Senada, produsen Tolak Angin, PT Industri Jamu dan Farmasi Sido Muncul Tbk. (SIDO) juga memastikan kebijakan Tarif Trump tidak berdampak ke kinerja ekspor perusahaan.
Direktur Keuangan SIDO Budiyanto Muliohardjo mengatakan pangsa pasar produk Sido Muncul ke AS masih di bawah 1%, jauh dibandingkan dengan negara tujuan ekspor lainnya. Dengan demikian, pemberlakuan tarif oleh Presiden AS Donald Trump tidak akan terlalu berpengaruh ke kinerja total ekspor perseroan.
“Pasar terbesar kami itu ada tiga, Malaysia, Filipina, Nigeria untuk ekspor. Timur tengah ada, cuman lebih kecil dari tiga itu. Terus terang, AS tidak terlalu besar [ekspor],” kata Budiyanto saat ditemui usai agenda Bisnis Indonesia Awards 2025, Senin (30/6/2025).
Perluasan Pasar
Untuk mengantisipasi dampak hilangnya pangsa pasar ekspor AS, pihaknya akan melakukan ekspansi ke pasar-pasar non-tradisional atau negara baru yang belum dijangkau sebelumnya.
Tak hanya itu, SIDO juga merancang strategi memperluas pasar domestik dan memperkuat pemasaran ke generasi muda agar dapat memiliki kesadaran terhadap produk yang legendaris.
Strategi perluasan pasar juga bakal dilakukan emiten produsen farmasi PT Kalbe Farma Tbk (KLBF) untuk mengantisipasi dampak tarif impor tinggi AS.
KLBF memastikan rencana kebijakan pengenaan tarif 200% atas produk farmasi yang masuk ke AS tidak akan berdampak terhadap kinerja perseroan.

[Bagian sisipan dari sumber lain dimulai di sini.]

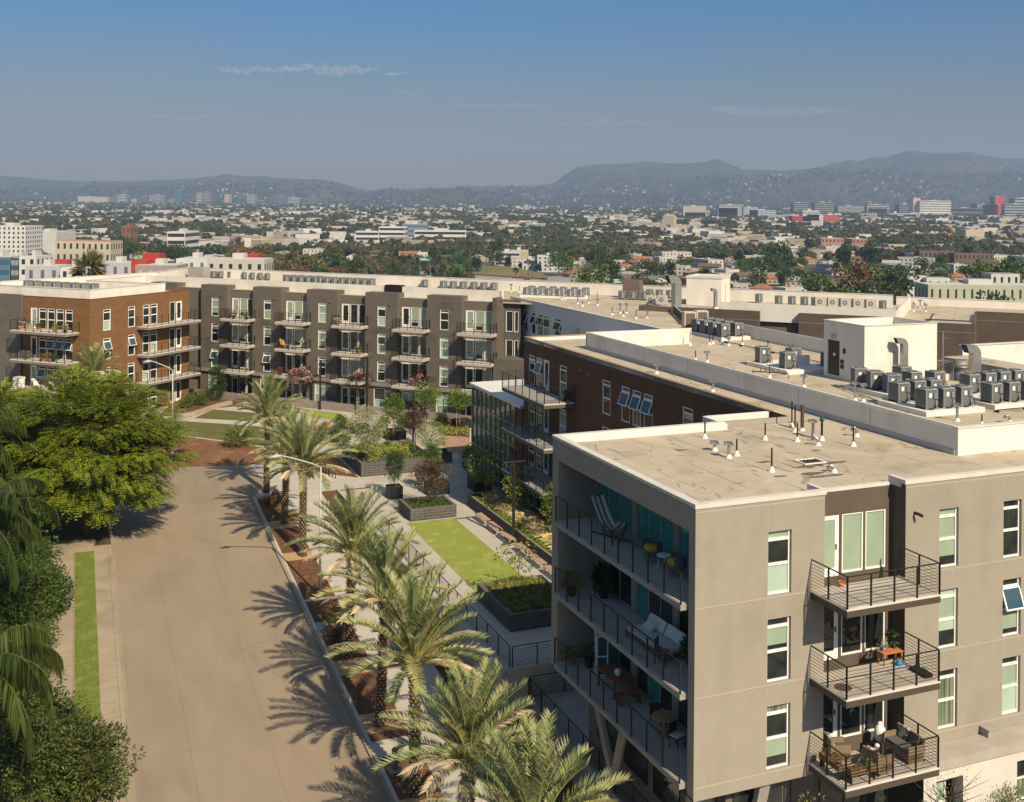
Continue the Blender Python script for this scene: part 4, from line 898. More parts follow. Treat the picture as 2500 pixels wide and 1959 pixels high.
def date_crown(seed, L=3.75):
    random.seed(seed); mb = MB()
    for i in range(52):
        t = i/51; az = i*2.39996+random.uniform(-.25, .25); el = R(89-84*t**1.15+random.uniform(-9, 9)); Lf = L*random.uniform(.8, 1.08)*(1-.3*(t > .85))
        old = t > .68 and random.random() < .5
        kl = 2 if old else random.choice([0, 0, 1, 3]) if t > .3 else random.choice([1, 0, 1])
        frond(mb, (math.cos(az)*.12, math.sin(az)*.12, .15-.35*t), az, el, Lf, R(28+34*t) if not old else R(48), 56, .50, .042, kl, vee=.75 if not old else .3, hang=.05 if not old else .35)
    return mb.mesh('crown', [pg1, pg2, pg3, pg4, rach])
boot = mat('palm boots', (.56, .42, .28), .9, (.42, .30, .19), 6, 3); boot_d = mat('palm trunk core', (.045, .028, .018), .95)
def date_trunk(h, seed):
    random.seed(seed); mb = MB(); mb.k = 0; mb.tube([(0, 0, -.3), (0, 0, .3), (0, 0, h*.5), (0, 0, h-.5), (0, 0, h)], [.33, .25, .215, .215, .28], 14); mb.k = 1
    rows = int(h/.16)
    for r in range(rows):
        z = .1+r*.16; rad = (.25 if z < .4 else .222)+(.05 if z > h-.7 else 0)
        for k in range(7):
            a = 2*math.pi*(k+.5*(r % 2))/7+r*.02; ca, sa = math.cos(a), math.sin(a); sx, sy = -sa, ca; w_ = .082*random.uniform(.9, 1.1)
            o = Vector((ca*rad, sa*rad, z)); s_ = Vector((sx, sy, 0))*w_; up = Vector((0, 0, .085)); ou = Vector((ca, sa, .3))*.085
            mb.q(o-s_, o-up*.9, o+s_, o+ou+s_*.45+up*.2, o+ou-s_*.45+up*.2); mb.q(o+ou-s_*.45+up*.2, o+ou+s_*.45+up*.2, o+up*.75)
    if h > 1:
        for k in range(46):
            a = random.random()*6.28; z = h-random.random()*.75; ca, sa = math.cos(a), math.sin(a); o = Vector((ca*.24, sa*.24, z)); e = o+Vector((ca*.2, sa*.2, .32)); s_ = Vector((-sa, ca, 0))*.05; mb.q(o-s_, o+s_, e+s_*.4, e-s_*.4)
    return mb.mesh('trunk', [boot_d, boot])
crowns = [date_crown(s) for s in (11, 12, 13)]; random.seed(5)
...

Corporate External Communication KLBF Hari Nugroho mengatakan, produk-produk farmasi yang diproduksi perusahaan lebih banyak di ekspor ke negara-negara di wilayah Asean, Asia, dan Afrika.
"Kalbe tidak memiliki eksposur terhadap penjualan produk ke AS sehingga kebijakan ini tidak berdampak signifikan bagi Perseroan," kata Hari kepada Bisnis, Rabu (9/7/2025).
Meski begitu, pihaknya tetap melakukan pemantauan atas perkembangan dari kebijakan tarif Presiden AS Trump yang dinilai dapat menyebabkan ketegangan perdagangan global.